GOFFSTOWN — A wildlife sanctuary is one step closer to obtaining conservation easements from the town after a public hearing was held on the matter Tuesday.

The first of two public hearings to grant the easements to the Tarr Sanctuary — which will be located in Bedford and Goffstown — was held Tuesday night. No one from the public spoke about the proposal, and a second hearing will be held June 12.

Selectmen will vote on the easements sometime after June 12.

“Barring any negative comments at our second meeting, I’m ready to go forward with it,” said Selectman David Pierce.

Work to establish the sanctuary began roughly two decades ago.

In 1993, Bedford resident Florence Tarr left 500 acres of land in Bedford and Goffstown in a public trust, with the goal of it becoming a wildlife sanctuary. That land is located where the two communities border one another.
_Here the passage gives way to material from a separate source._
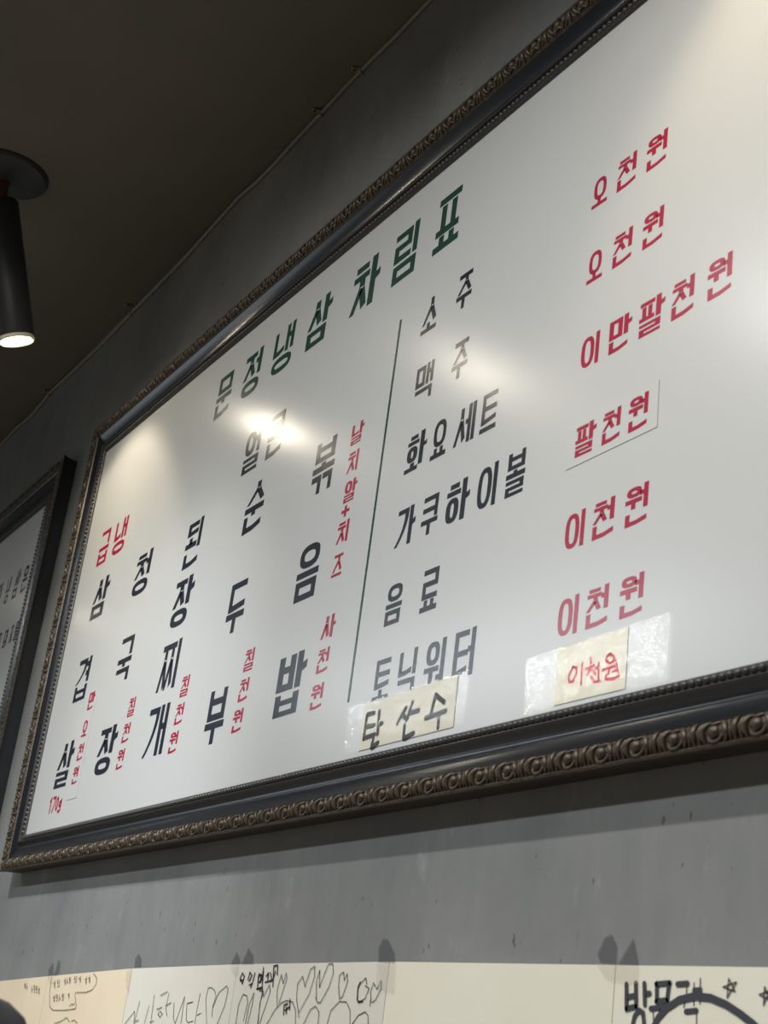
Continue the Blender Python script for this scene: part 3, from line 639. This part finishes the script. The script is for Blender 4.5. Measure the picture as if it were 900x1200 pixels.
        if v == 'ㅘ' or v == 'ㅙ':
            xr = 0.86
            B(xr - tv, xr, b + 0.10 * sp, 1); s.poly((xr, 0.54), (1, 0.57), (1, 0.68), (xr, 0.65))
            if v == 'ㅙ': B(1 - tv * .7, 1, b, 1)
            B(0.0, xr - tv - 0.02, b, b + th); B(0.27, 0.27 + tv, b + th, b + th + 0.11 * sp)
            s.cons(c, 0.05, b + th + 0.13 * sp, xr - tv - 0.06, 0.97, tv, th)
        elif v == 'ㅚ':
            B(1 - tv, 1, b, 1)
            B(0.0, 1 - tv - 0.06, b + 0.04, b + 0.04 + th); B(0.24, 0.24 + tv, b + th, b + th + 0.14)
            s.cons(c, 0.04, b + th + 0.19, 1 - tv - 0.06, 0.97, tv, th)
        elif v == 'ㅝ':
            B(1 - tv, 1, b, 1)
            zb = b + 0.30 * sp
            B(0.0, 1 - tv - 0.07, zb, zb + th); B(0.26, 0.26 + tv, b + 0.04, zb)
            B(1 - tv - 0.17, 1 - tv, b + 0.10 * sp if f == ' ' else b + 0.36 * sp + th, b + 0.10 * sp + th if f == ' ' else b + 0.36 * sp + 2 * th)
            s.cons(c, 0.05, zb + th + 0.035, 1 - tv - 0.10, 0.975, tv, th)
        if f != ' ': s.cons(f, 0.03, 0.0, 0.98, 0.31, tv, th, final=True)

def draw_text(items, y=0.0, t=0.0002, bold=1.0):
    p = Pen()
    for (ch, x, z, w, h) in items:
        g = Glyph(p, x, z, w, h, y, t)
        if ch == '+':
            g.bar(0, 1, 0.36, 0.64); g.bar(0.36, 0.64, 0, 0.36); g.bar(0.36, 0.64, 0.64, 1)
        elif ch == '170g':
            lw = w * 0.075
            def L(*pts): p.line([g.P(*q) for q in pts], lw, y, t)
            L((0.02, 0.80), (0.10, 0.96), (0.10, 0.12))
            L((0.24, 0.95), (0.46, 0.95), (0.32, 0.12))
            p.ring(*g.P(0.52, 0.10), *g.P(0.74, 0.98), lw, lw, y, t, 2.2, 16)
            p.ring(*g.P(0.79, 0.26), *g.P(0.97, 0.72), lw, lw, y, t, 2.2, 16)
            L((0.97, 0.74), (0.97, 0.14), (0.90, 0.03), (0.80, 0.06))
        else:
            g.syllable(ch, bold)
    return p.build('lettering')

LETTERS = [
    ('title', M_GREEN, 'green title lettering across the top', 1.0),
    ('soft_tofu', M_BLACK, 'black stacked letters, fourth dish column', 1.0),
    ('fried_rice', M_BLACK, 'black stacked letters, column beside the green line', 1.0),
    ('stew', M_BLACK, 'black stacked letters, third dish column', 1.0),
    ('soup', M_BLACK, 'black stacked letters, second dish column', 1.0),
    ('pork', M_BLACK, 'black stacked letters, first dish column', 1.0),
    ('frozen', M_RED, 'red letters above the first dish column', 1.0),
    ('roe', M_RED, 'small red stacked letters with a plus sign', 1.0),
    ('price_4000', M_RED, 'small red price beside the last dish column', 1.0),
    ('price_tofu', M_RED, 'small red price beside the fourth dish column', 1.0),
    ('price_stew', M_RED, 'small red price beside the third dish column', 1.0),
    ('price_soup', M_RED, 'small red price beside the second dish column', 1.0),
    ('weight', M_RED, 'small red weight 170g', 1.0),
    ('drink1', M_BLACK, 'black drink name, first row', 1.0), ('drink2', M_BLACK, 'black drink name, second row', 1.0),
    ('drink3', M_BLACK, 'black drink name, third row', 1.0), ('drink4', M_BLACK, 'black drink name, fourth row', 1.0),
    ('drink5', M_BLACK, 'black drink name, fifth row', 1.0), ('drink6', M_BLACK, 'black drink name, last row', 1.0),
    ('p1', M_RED, 'red price, first row', 1.0), ('p2', M_RED, 'red price, second row', 1.0), ('p3', M_RED, 'red price, third row', 1.0),
    ('p5', M_RED, 'red price, fifth row', 1.0), ('p6', M_RED, 'red price, last row', 1.0)]
for key, mat, lab, bold in LETTERS:
    for it in GLYPHS[key]:
        o = bpart('letter', draw_text([it], 0.0, 0.0002, bold), mat)
        o['label'] = lab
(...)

More than half of the 500 acres is located in Bedford.

In 1996, nearly 200 acres of the parcel were sold by the trust, and the group that purchased the land began missing property tax payments in 2005. In 2009, Bedford officials tax deeded the land for nonpayment, sparking litigation that lasted for years.

In 2015, the New Boston-based Piscataquog Land Conservancy took over the property and is now working to get the proper approvals and pieces in place to establish the wildlife sanctuary.

Though the major purpose of the parcel will be to provide a protected space for wildlife, there will be some amenities added, such as trails.

The property will be posted and will prohibit fishing and hunting in accordance with the guidelines that Florence Tarr established in her will.

In all, the project is expected to cost the PLC about $185,000, some of which will go toward conveying the land and estimated legal fees should questions about the land end up in court again.

Bedford officials have already allocated $75,000 for the project, and the Goffstown Conservation Commission is looking to donate up to $25,000 to the PLC. The remaining funds come from grants and money left over from the Tarr Trust accounts.